No total, foram cinco vezes, em duas semanas, que aconteceram coisas suspeitas. O construtor não quis nos dizer antes, para não levantar falsas acusações. Quando aconteceu essa última eles cravaram que era uma sabotagem.

Por que me olhar por uma característica que só diz respeito a mim?

A primeira sensação é que parece que você não pode confiar em ninguém, que todo o mundo quer seu mal até que se prove o contrário. Com o passar do dia, vi que as pessoas foram tão boas conosco, o pessoal da obra, os vizinhos com quem a gente falou, todos foram muito solícitos.

Todo mundo se mostrou indignado, na delegacia tive um atendimento muito bom também, no Facebook a repercussão foi imensa, nem imaginava tudo isso. Foi aquela sensação de não estar sozinho.

Então a sensação inicial de que o mundo está contra mim passou. Na verdade, ele não está: são algumas pessoas que ainda têm problemas e elas precisam ser enquadradas dentro de um crime, que ainda não existe no nosso país, infelizmente. A homofobia não foi criminalizada. Ela precisa ser. 

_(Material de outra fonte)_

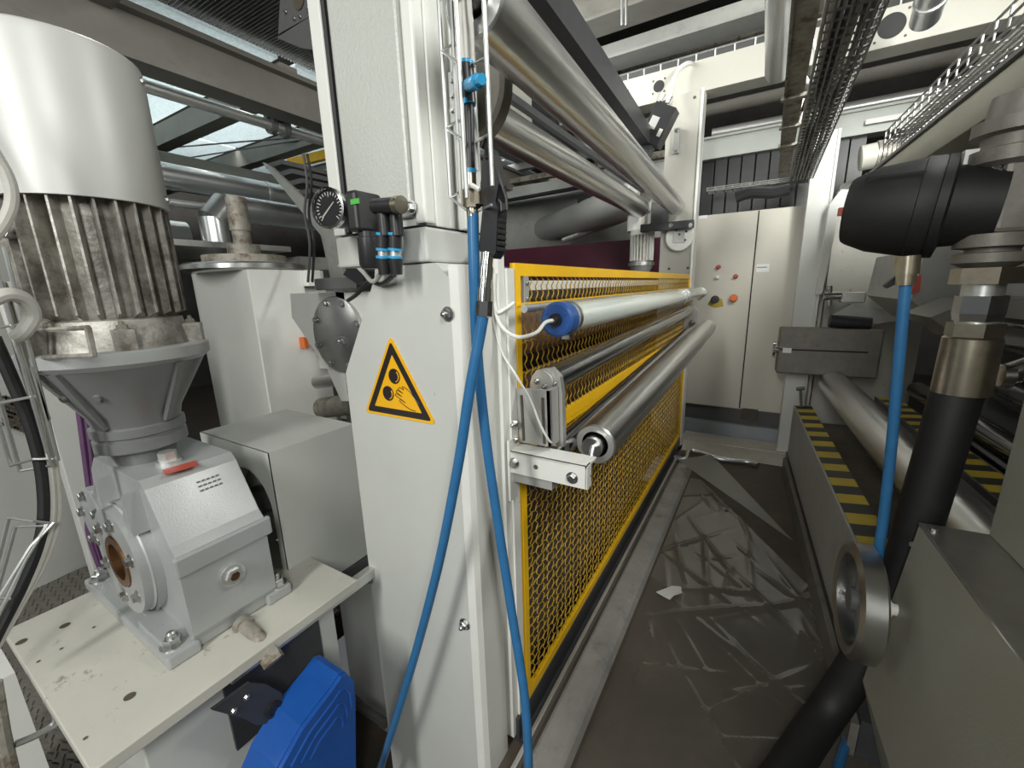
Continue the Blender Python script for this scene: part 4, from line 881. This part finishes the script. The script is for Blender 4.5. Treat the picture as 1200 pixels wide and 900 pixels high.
# things behind the fence and the rolls
b = B(); b.box((-3.4, 4.95, .2), (-.90, 5.0, 2.035)); solo('maroon_panel', b, 'maroon', 'dark maroon panel behind the yellow fence', 'panel')
t = thing('small_motor', 'small finned motor standing before the maroon panel', 'motor', (-1.06, 4.12, 1.6))
sm_ = V((-1.055, 4.15, 0))
part('motor_body', B().lathe(sm_, Z_, [(1.735, .085), (1.99, .085)], 28), 'fins', t); part('fan_cover', B().lathe(sm_, Z_, [(1.985, .108), (2.03, .108), (2.03, 0)], 28), 'white', t)
for k in range(22):
    a = 2 * math.pi * k / 22; d = V((math.cos(a), math.sin(a), 0)); s_ = V((-d.y, d.x, 0))
    part('cooling_fin', B().prism([sm_ + d * .08 - s_ * .004 + Z_ * 1.76, sm_ + d * .107 - s_ * .003 + Z_ * 1.76, sm_ + d * .107 + s_ * .003 + Z_ * 1.76, sm_ + d * .08 + s_ * .004 + Z_ * 1.76], (0, 0, .225)), 'white', t)
part('flange', B().lathe(sm_, Z_, [(1.715, 0), (1.715, .12), (1.745, .12), (1.745, .08)], 28), 'galv', t); part('adapter_cone', B().lathe(sm_, Z_, [(1.60, .05), (1.715, .11)], 28), 'silverpaint', t)
pipe('pale round tube above the small finned motor', (-1.12, 4.2, 2.03), (-1.12, 4.2, 2.19), .09, 'white', name='tube_stub')
g0, g1 = at(629, 272, z=2.32), at(752, 231, z=2.32)
roll('grey_drum', g0, g1, .165, 'paint', 'large grey drum lying behind the maroon panel', end='paint')
b = B(); b.tube([at(660, 282, y=4.9), at(738, 254, y=4.9)], .035, 8); solo('slanting_rail', b, 'alu', 'pale slanting rail below the grey drum', 'rail')
pipe('black thin pipe with joint above the grey drum', at(590, 236, y=4.8), at(700, 216, y=4.8), .022, 'black')
b = B(); P = [at(px, py, y=4.7) for px, py in ((676, 228), (690, 224), (694, 236), (684, 252), (678, 248))]; b.prism(P, (0, .05, 0)); solo('rail_bracket', b, 'black', 'black triangular bracket below the thin pipe', 'bracket')
b = B(); b.box((-3.5, 5.4, 1.9), (-.7, 5.45, 2.9)); solo('rear_hood', b, 'midgrey', 'grey hood panel behind the grey drum', 'panel')
for k, (z0, z1, y, m_, lab) in enumerate(((2.62, 2.80, 5.0, 'cabgreen', 'grey green beam crossing behind the overhead rolls'), (2.86, 2.92, 5.05, 'rust', 'brownish bar above the crossing green beam'), (3.02, 3.10, 5.1, 'midgrey', 'grey bar above the brownish bar behind rolls'))):
    b = B(); b.box((-4.5, y, z0), (-.95, y + .1, z1)); solo('rear_crossbar', b, m_, lab, 'beam')
pipe('stacked metal canister hanging between the overhead rolls', at(682, 155, y=4.6), at(690, 180, y=4.6), .09, 'galv', bands=2, name='canister')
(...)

Sou casado há sete anos com o Bruno e nós estamos há dois anos na fila de adoção, esperando nosso filho chegar. É preciso discutir, batalhar, lutar para que a sociedade mude esse pensamento. Eu não desejo que o meu filho sofra com isso. Ele será filho de um casal homossexual e não merece passar por esse preconceito. Ninguém merece passar por isso. 

Acho que essa dor, esse sentimento de desolação eu tenho que transformá-lo em uma força, porque essa pessoa que fez isso talvez não perceba o quão semelhante nós somos. Talvez eu tenha os mesmos desejos que ele, quero ter a minha família, a minha casa. Eu trabalho o dia inteiro para poder conquistar as minhas coisas, pago meus impostos em dia, tenho o direito de ir e vir, em qualquer lugar. Então eu não estou errado e não vai ser esse panfleto que vai me intimidar. 

Eu não tenho motivo para me esconder. Eu sou feliz, amo minha família, amo meu companheiro e tenho as mesmas ambições, desejos, vontades e esperanças de que todo mundo. Então por que você vai me olhar por uma característica que só diz respeito a mim?